Again, this is how it’s always been. Most open source projects do not look for corporate sponsorship because they don’t know where to start. Working in free time is great until it isn’t.

> Maybe developers are repelled by ads...

This is true. Some are repelled. But ask yourselves if the Code Sponsor banner looks like an ad? It was crafted in a way to look enough like the documentation to not distract developers from the README, but different enough to not be considered deceiving.

> Maybe charity and donations work better

Ask Kent C. Dodds this question. He had the charity buttons on every one of his repos and he received $0 in donations. Scalable funding cannot come from charity, it has to come from marketing funds.

It is a great way, just hard to pull off on a platform like github combined with the general distrust of adtech that's common with devs/HN crowd.

Ads are still the most scalable, fast, easy and passive way to generate revenue but unfortunately the adtech industry has poisoned the well so people forget all the smaller companies trying to do the right thing. Perhaps opencollective can pickup something like this. Good luck on your next project.

> If anyone else has a better idea, please share.

Email me. I don't know if I have the bandwidth to do it right now, but I'm confident that I have the answer.

A lot of people are saying that Github is shutting down Code Sponsor. This is not the case. Github is not forcing Code Sponsor to shut down. They are only forcing us to remove all banners from their README’s. The decision to shut down is because the impact Code Sponsor could have on sustaining open source is minimal without Github’s blessing.
So, GitHub isn't shutting down Code Sponsor, just taking action that makes it impossible for you to function effectively which is, as a practical matter, forcing you to shut down.

That seems to an extremely fine distinction, bordering on one without any difference at all.

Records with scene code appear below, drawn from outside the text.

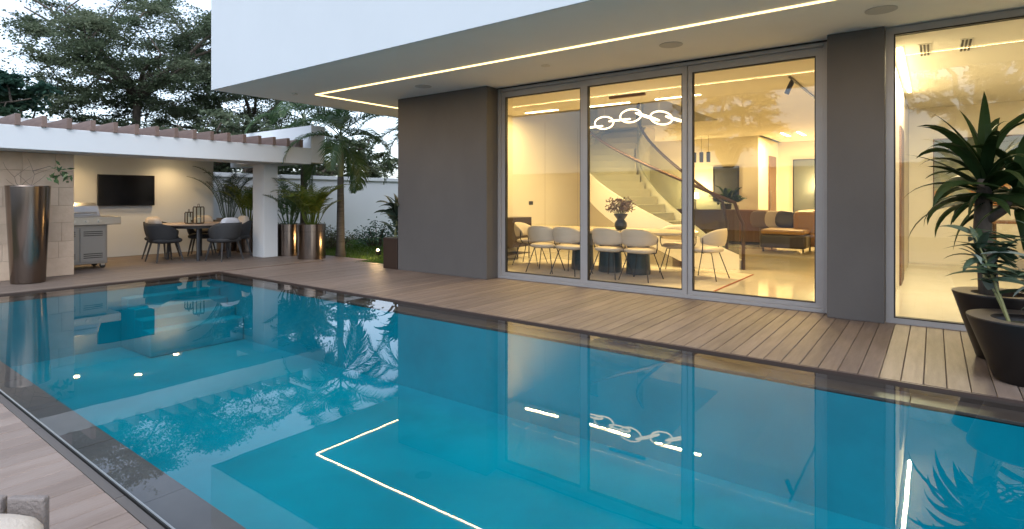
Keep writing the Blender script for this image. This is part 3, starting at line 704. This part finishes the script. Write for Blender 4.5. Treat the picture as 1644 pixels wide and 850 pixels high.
# tall tapered bronze vase with bare branches
tvz = thing('tall_vase', (-11.05, 2.45, 0), 'tall tapered polished bronze vase in front of the stone wall', 'vase')
MB().lathe([(.205, .001), (.21, .02), (.272, 1.46), (.272, 1.475), (.258, 1.475), (.24, 1.30)], 48, (-11.05, 2.45)).build('body', 'bronze', tvz, smooth=False).data.shade_smooth()
tw = thing('bare_branch', (-11.05, 2.45, 1.3), 'thin bare branches with a last leaf tuft in the tall bronze vase', 'branch')
tm = MB(); lf = MB()
def twig(p, d, L_, r, depth):
    pts = [p]; q = Vector(p)
    for k in range(4):
        d = (d + Vector((random.gauss(0, .14), random.gauss(0, .14), random.gauss(0, .08)))).normalized(); q = q + d * L_ / 4; pts.append(q.copy())
    tm.tube(pts, [r * (1 - .15 * k) for k in range(5)], 5)
    if depth:
        for s_ in (-1, 1):
            for k in (2, 4): twig(pts[k], (d + Vector((random.gauss(0, .3), s_ * .7, random.uniform(-.5, .3)))).normalized(), L_ * .72, r * .6, depth - 1)
for dy in (-.6, .2): twig(Vector((-11.05, 2.45, 1.3)), Vector((.1, dy, 1)).normalized(), .36, .006, 1)
for k in range(26):
    c = Vector((-11.0, 2.85, 1.62)) + Vector((random.gauss(0, .04), random.gauss(0, .07), random.gauss(0, .08))); u = Vector((random.gauss(0, 1), random.gauss(0, 1), random.gauss(-.6, .6))).normalized() * .06; v = u.orthogonal().normalized() * .022
    lf.face(c - u, c + v, c + u, c - v)
tm.tube([(-11.05, 2.5, 1.7), (-11.02, 2.7, 1.78), (-11.0, 2.82, 1.72), (-11.0, 2.86, 1.62)], [.006, .005, .004, .003], 5)
tm.build('twigs', 'dead', tw); lf.build('leaf_tuft', 'leafP', tw)
# ------------------------------------------------------------------ outdoor dining set
TC = (-12.55, 5.62)
ot = thing('outdoor_table', (TC[0], TC[1], 0), 'round outdoor table with wooden top on charcoal legs under the pergola', 'table')
oval(MB(), TC[0], TC[1], .76, .76, .715, .745, 48, 1.0).build('table_top', 'tabletop', ot)
MB().lathe([(.62, .66), (.64, .665), (.64, .712), (.60, .712)], 40, TC).build('apron', 'cleg', ot)
for a in (-.46, 1.11, 2.68, 4.25): MB().tube([(TC[0] + .58 * math.cos(a), TC[1] + .58 * math.sin(a), 0), (TC[0] + .54 * math.cos(a), TC[1] + .54 * math.sin(a), .70)], [.03, .036], 10).build('leg', 'cleg', ot)
def build_arm():
    t = thing('armchair', (0, 0, 0), 'x', 'chair', 'outdoor dining armchairs')
    def zb(u): return .42 + .0 * u
    def zt(u): return .78 - .16 * min(1, max(0, abs(2 * u - 1) - .45) / .55) ** 1.2
    MB().shell(.275, .27, R(180 - 35), R(360 + 35), zb, zt, .05, 32, 6, .07).build('backrest', 'rope', t, smooth=True, world=False)
    MB().cushion(0, .03, .425, .27, .27, .06, .5, 28, 8).build('seat', 'rope', t, smooth=True, world=False)
    for sx in (-1, 1):
        for sy in (-1, 1): MB().tube([(sx * .17, sy * .17 + .02, .40), (sx * .25, sy * .25 + .02, 0)], [.022, .013], 8).build('leg', 'cleg', t, world=False)
    return t
ac = build_arm()
AR = [(-12.50, 4.90, 2, 'charcoal woven armchair nearest the grill, front left of the outdoor table'),
      (-13.28, 5.15, -55, 'charcoal woven armchair at the far left of the outdoor table'),
      (-11.72, 5.76, 100, 'charcoal woven armchair with its broad back toward the pool'),
      (-12.45, 6.36, 175, 'charcoal woven armchair beside the pergola column, right of the table'),
      (-13.30, 6.02, 238, 'charcoal woven armchair at the back of the outdoor table')]
for i, (x, y, a, lb) in enumerate(AR):
    if i == 0: ac.location = (x, y, 0); ac.rotation_euler = (0, 0, R(a)); ac['label'] = lb
    else: dup(ac, (x, y, 0), R(a), lb)
PL = [(0, 'pillow', 'beige pillow on the armchair nearest the grill'), (1, 'pillow', 'beige pillow on the far left outdoor armchair'), (2, 'pillowg', 'pale blue-grey pillow on the armchair facing away from the pool'), (3, 'pillow', 'beige pillow on the armchair beside the column'), (4, 'pillow', 'beige pillow on the armchair behind the outdoor table')]
for i, mt, lb in PL:
    x, y, a, _ = AR[i]; f = Matrix.Rotation(R(a), 3, 'Z') @ Vector((0, -.14, 0))
    po = MB().cushion(0, 0, 0, .21, .08, .20, .5, 20, 8).build('pillow', mt, smooth=True); po.location = (x + f.x, y + f.y, .69); po.rotation_euler = (R(12), 0, R(a)); tag(po, lb, 'pillow', 'pillows on the outdoor chairs')
def lantern(x, y, s, h, label):
    t = thing('lantern', (x, y, .745), label, 'lantern', 'lanterns on the outdoor table'); f = MB(); z0 = .746
    f.box(x - s, x + s, y - s, y + s, z0, z0 + .02); f.box(x - s, x + s, y - s, y + s, z0 + h - .02, z0 + h)
    for a in (-1, 1):
        for b in (-1, 1): f.box(x + a * s - .008, x + a * s + .008, y + b * s - .008, y + b * s + .008, z0 + .02, z0 + h - .02)
    f.build('cage', 'lanternm', t)
    MB().tube([(x - s * .5, y, z0 + h), (x - s * .4, y, z0 + h + .05), (x + s * .4, y, z0 + h + .05), (x + s * .5, y, z0 + h)], .006, 6).build('handle', 'lanternm', t)
    MB().lathe([(.035, z0 + .021), (.035, z0 + .13), (.03, z0 + .135)], 16, (x, y)).build('candle', 'candle', t)
    p = MB()
    for a in (-1, 1):
        p.face((x + a * (s - .004), y - s, z0 + .02), (x + a * (s - .004), y + s, z0 + .02), (x + a * (s - .004), y + s, z0 + h - .02), (x + a * (s - .004), y - s, z0 + h - .02))
    p.build('pane', 'glassb', t)
lantern(-12.36, 5.52, .075, .36, 'taller dark-framed glass lantern on the outdoor table')
lantern(-12.48, 5.38, .055, .25, 'shorter dark-framed glass lantern on the outdoor table')

# ------------------------------------------------------------------ boundary wall, lawn, garden
bw = thing('boundary_wall', (-15.1, 10, 0), 'white rendered garden wall with projecting coping behind the palms', 'wall')
MB().box(-15.22, -15.0, 6.76, 24, -.05, 1.84).build('wall_panel', 'white', bw); MB().box(-15.26, -14.95, 6.76, 24, 1.841, 1.95).build('coping', 'white', bw, bevel=.006)
tag(sheet(-14.95, -7.72, 6.97, 16, -.045).build('lawn_bed', 'lawn'), kind='structure')
tag(MB().box(-14.3, -9.45, 6.945, 7.62, -.035, -.002).build('garden_paving', 'deck'), kind='structure')
tag(MB().box(-9.45, -8.5, 6.955, 7.02, -.055, -.01).build('deck_edge_curb', 'edge'), kind='structure')
v = []; f = []; tn = []
def grass(n, x0, x1, y0, y1, hh):
    gm = MB()
    for k in range(n):
        x = random.uniform(x0, x1); y = random.uniform(y0, y1); a = random.uniform(0, 6.28); h_ = hh * random.uniform(.5, 1.2); wv = .006
        lean = Vector((random.gauss(0, .4), random.gauss(0, .4), 1)) * h_; dx, dy = math.cos(a) * wv, math.sin(a) * wv
        gm.face((x - dx, y - dy, -.045), (x + dx, y + dy, -.045), (x + lean.x, y + lean.y, -.045 + lean.z))
    return gm
tag(grass(16000, -9.42, -7.75, 7.03, 9.2, .055).build('lawn_grass', 'grass'), 'short green lawn beside the dark column', 'grass', kind='stuff')
tag(grass(14000, -14.9, -9.42, 7.65, 11, .075).build('bed_grass', 'grass'), 'green ground cover in the bed below the white wall', 'grass', kind='stuff')
sp = thing('garden_spotlight', (-9.60, 8.0, -.04), 'lit warm garden spotlight on the lawn near the palm', 'lamp')
MB().lathe([(.045, .06), (.055, .07), (.06, .15), (.05, .155)], 16, (-9.60, 8.0)).build('housing', 'black', sp); MB().tube([(-9.6, 8.0, -.05), (-9.6, 8.0, .06)], .012, 6).build('spike', 'black', sp)
MB().cushion(-9.585, 7.975, .155, .03, .03, .03, 1.0, 16, 8).build('bulb', 'bulb', sp)
light('lamp', 'POINT', (-9.57, 7.93, .26), 9, (1, .62, .24), sp, .05)

# ------------------------------------------------------------------ plants
def frond(mb, base, az, el, L_, droop, nl, ll, lw, stem=None, vee=.5, hang=.5, start=.18, twist=0, rs=None):
    rnd = rs or random; p = Vector(base); pts = [p.copy()]; dirs = []; ns = 14
    for k in range(ns):
        t = k / ns; e = el - droop * t ** 1.3
        d = Vector((math.cos(az) * math.cos(e), math.sin(az) * math.cos(e), math.sin(e))); dirs.append(d); p = p + d * L_ / ns; pts.append(p.copy())
    dirs.append(dirs[-1])
    if stem is not None: stem.tube(pts, [.012 * (1 - .85 * i / ns) * (L_ / 1.5) ** .5 + .002 for i in range(ns + 1)], 5)
    for k in range(nl):
        t = start + (1 - start) * (k + .5) / nl; q = t * ns; i = min(int(q), ns - 1); fr_ = q - i
        c = pts[i].lerp(pts[i + 1], fr_); d = dirs[i]
        side = d.cross(Vector((0, 0, 1)))
        side = side.normalized() if side.length > 1e-3 else Vector((-math.sin(az), math.cos(az), 0))
        up = side.cross(d).normalized()
        for s_ in (-1, 1):
            ln = ll * math.sin(math.pi * min(1, (.12 + .88 * t) ** .8)) ** .6 * rnd.uniform(.8, 1.1)
            a = side * s_ * .8 + d * (.55 + .35 * t) + up * (vee * .6 + rnd.gauss(0, .12)); a.normalize()
            b = (a + Vector((0, 0, -hang * rnd.uniform(.8, 1.5)))).normalized()
            m1 = c + a * ln * .5; m2 = m1 + b * ln * .5
            wv = (d - a * d.dot(a)).normalized() * lw * .5 if (d - a * d.dot(a)).length > 1e-3 else up * lw * .5
            tn_ = min(1, max(0, rnd.gauss(.5, .25)))
            mb.face(c - wv * .5, c + wv * .5, m1 + wv, m1 - wv, tone=tn_); mb.face(m1 - wv, m1 + wv, m2, tone=tn_)
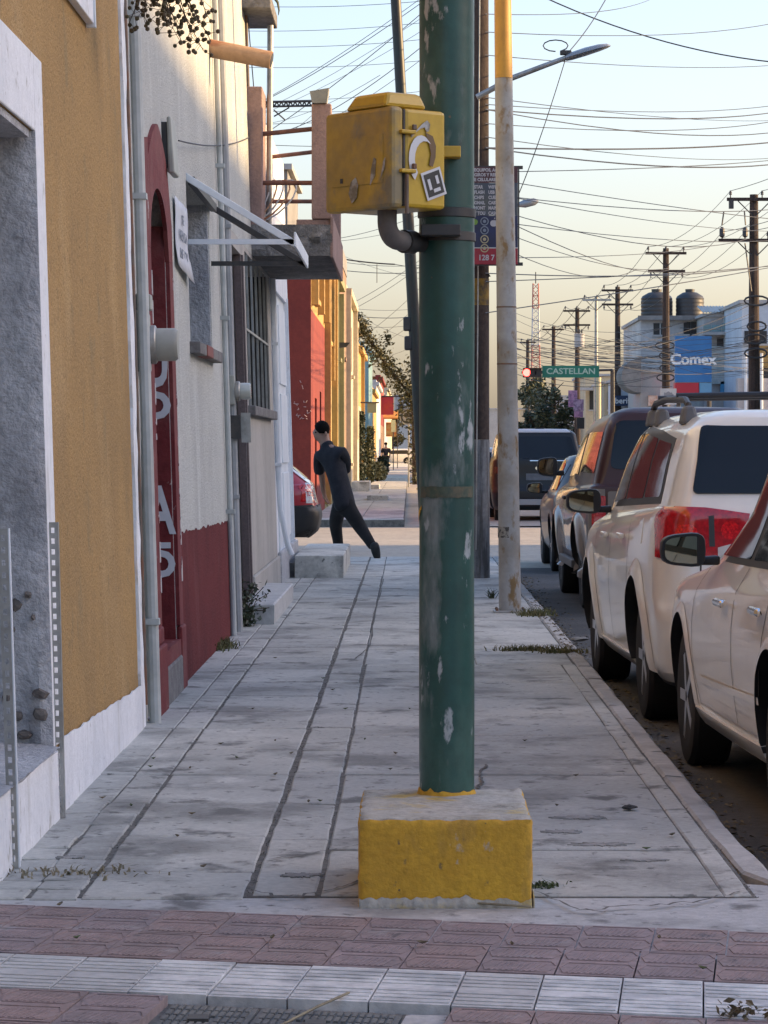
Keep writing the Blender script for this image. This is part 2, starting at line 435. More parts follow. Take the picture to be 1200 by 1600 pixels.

What about placing the sponsor ads in the projects websites instead of in the READMEs? couldn't that be a viable option?
This is also part of what Code Sponsor offered. We are currently sponsoring many amazing websites.
What about the repos which have documentation off github and do sponsorships. Would code sponsor work in that space? Sorry I don't know the details of how code sponsor works but I do see lots of sponsorships on the main docs for lots of solid open source projects.
This was a manual process, but we do have several projects like this sponsored.
Ah got it, so in respects to your business github's value was as a channel of distribution... and without it your costs of marketing and user acquisition sky rocket?
Thanks for giving it a shot. There needs to be better options to fund open source. I signed up for Code Sponsor last week, sad it's shutting already.
I'm sorry to hear, I thought this was a good idea.
Thank you
What was the difference between code sponsor and general "donate" buttons?
Donate buttons don’t work. They are asking for money from other developers. Imagine 100 developers in a room and each one takes out their purse or wallet and hands a dollar to the left. It’s not scalable, and it feels like begging.

Code Sponsor took the approach that scalable funding should come through marketing budgets, not charity. Companies pay developers to place a non-obtrusive, relevant and ethical banner on their repo or website and the developer gets paid on a per-click basis. The larger the repo, the more clicks they get. It is self-normalizing.

I believe there is a chance of making it happen through donations like Patreon did for creatives. A Patreon for OSS would be a good pivot, don't you think?
Patreon already does OSS if the creator wants to list there, but there's also https://opencollective.com that has gained traction with many top projects for official funding.
I understand the difficulties of donate buttons, though marketing budgets is a bit of an interesting angle.

Thanks for the explanation

For someone who didn't know about this, what did the links look like?